Abrindo com “Daniel na cova dos leões” título que faz referência ao personagem bíblico, começa com uma gravação de uma rádio tocando um trecho da canção “Será” do primeiro disco. No início da letra um trecho que faz logo referência implícita ao sexo oral: “Aquele gosto amargo do teu corpo / Ficou na minha boca por mais tempo”, em uma interpretação forte e decidida de Renato Russo. Os arranjos são característicos da banda, usando aqueles teclados com efeitos de cordas que Renato Russo sempre gostava de utilizar nas canções da banda.



“Quase sem querer” é um daquelas canções emocionais de Renato, nas quais as pessoas se identificam muito com a letra. Com um arranjo sutil e acústico, é umas das músicas menos impactantes do disco, mesmo feito muito sucesso nas rádios. A música seguinte “Acrilic on Canvas” é muito superior a anterior e uma das melhores e mais bem construídas canções da banda. O arranjo é conduzido pela linha de baixo marcante de Renato Rocha, com guitarras “atmosféricas” meio The Cure de Dado Villa Lobos, enquanto na letra Renato Russo faz uma analogia de uma pintura feita em acrílico e uma desilusão amorosa. A interpretação de Renato junto com o arranjo é de tirar o fôlego, transformando a canção em algo forte e impactante.

“Eduardo e Mônica” é mais uma canção de Renato Russo no estilo Trovador Solitário, voz, violão e uma bela história sobre um casal com uma diferença de idade que se casa e tem filhos. Boa canção que fez muito sucesso, mas também fica um pouco fora do contexto do disco, se não pertencesse ao disco Dois, não faria tanta falta. “Central do Brasil” é instrumental e precede um dos maiores clássicos da carreira da banda: “Tempo perdido” com seu dedilhado inicial se transformou em um hino de uma juventude que buscava uma direção e novas referências. Uma pérola, que muitos falam que lembra coisas do The Smiths, principalmente pela guitarra, mas particularmente não acho tão parecido, pois as maiores influências da Legião sempre foram Joy Division, The Cure e Gang of Four. 

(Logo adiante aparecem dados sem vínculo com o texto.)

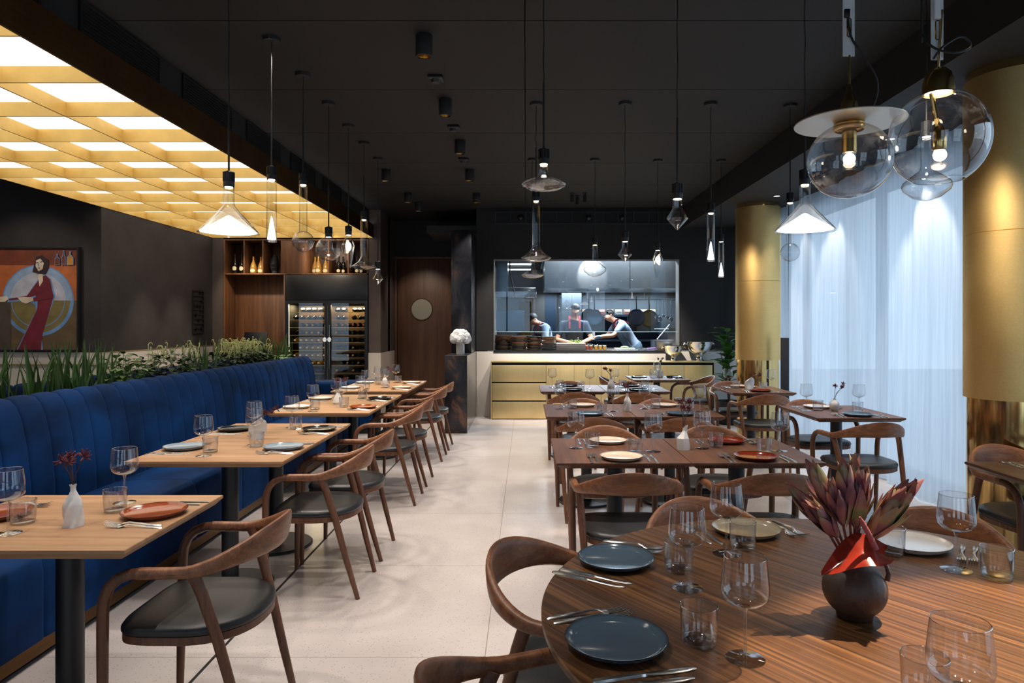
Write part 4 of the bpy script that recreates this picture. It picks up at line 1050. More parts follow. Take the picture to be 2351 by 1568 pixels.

“Metrópole” mostra o lado mais punk do som da banda, com uma letra que é uma crônica sobre as grandes cidades, a violência e as dificuldades enfrentadas pela população, com um texto que ainda é atual, mesmo quase trinta anos depois. "Plantas embaixo do aquário" tem um riff de guitarra simples, mas que fica na cabeça, outro grande momento do disco, em uma letra que protesta contra a guerra, com várias vozes intercaladas no meio da música, mostrando a criatividade da Legião Urbana, que tinha um instrumental simples, mas muito inventivo.

"Música Urbana II" é um folk/blues só voz e violão de Russo, com sua voz grave faz também reflexões sobre a vida urbana e seus riscos. "Andrea Doria" é outra pérola do disco Dois, com pequenos detalhes nos arranjos de guitarra de Dado Villa Lobos, que enriquecem a canção. A voz contida e emocional de Renato transforma “Andrea Doria” em um dos lados B favoritos dos fãs do grupo. Na letra Russo desabafa: “Quero ter alguém com quem conversar / Alguém que depois não use o que eu disse / Contra mim”

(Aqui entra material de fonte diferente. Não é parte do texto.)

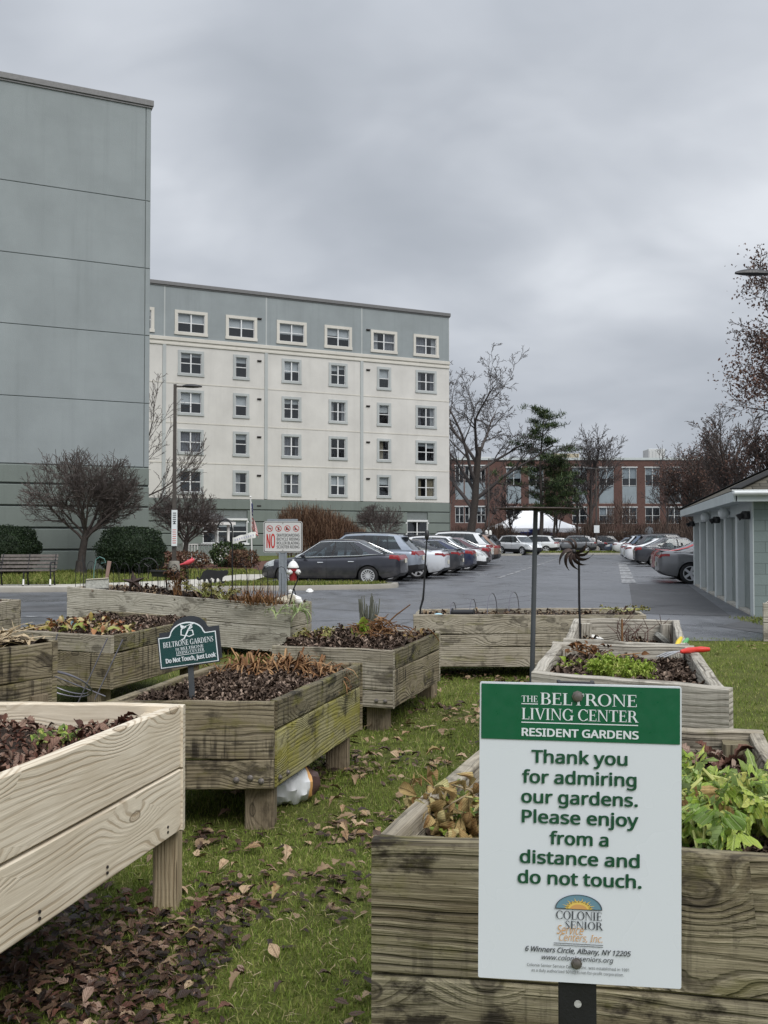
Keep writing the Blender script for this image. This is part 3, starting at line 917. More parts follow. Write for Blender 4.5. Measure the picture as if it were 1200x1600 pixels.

“Fábrica” é outro momento mais pesado do disco, na letra Renato fala sobre o direito dos trabalhadores e contra a exploração de mão de obra. O álbum termina com a clássica “Índios”, uma das letras mais bem feitas de Renato Russo, que fala da exploração dos índios no Brasil, desde a época de seu descobrimento. Marcelo Bonfá disse em entrevista que sua esposa comenta sempre sobre o início da bateria da música e Bonfá acha que não tem nada de mais, que é muito simples, porém a Legião tinha esta característica de belos arranjos com simplicidade, pois não eram virtuoses em seus instrumentos, mas quase sempre no rock, menos é mais. Dinho Ouro Preto do Capital Inicial comentou também que a primeira vez que ouviu esta música ficou impressionado com a letra e ficou escutando várias vezes a canção, que não saía de sua cabeça.


Dois vendeu mais de Um milhão de cópias e catapultou os quatro rapazes de Brasília para o estrelato. A capa do disco também é simples, muito influenciada pela linguagem “clean” das capas do Joy Divison, aparecendo só o nome do disco e da banda em um fundo amarelo. Um dos álbuns mais influentes do rock brasileiro está na prateleira de milhares de jovens e adultos do Brasil, lembrando uma fase do rock que havia conteúdo e esperança de algo melhor para o país. Bons tempos!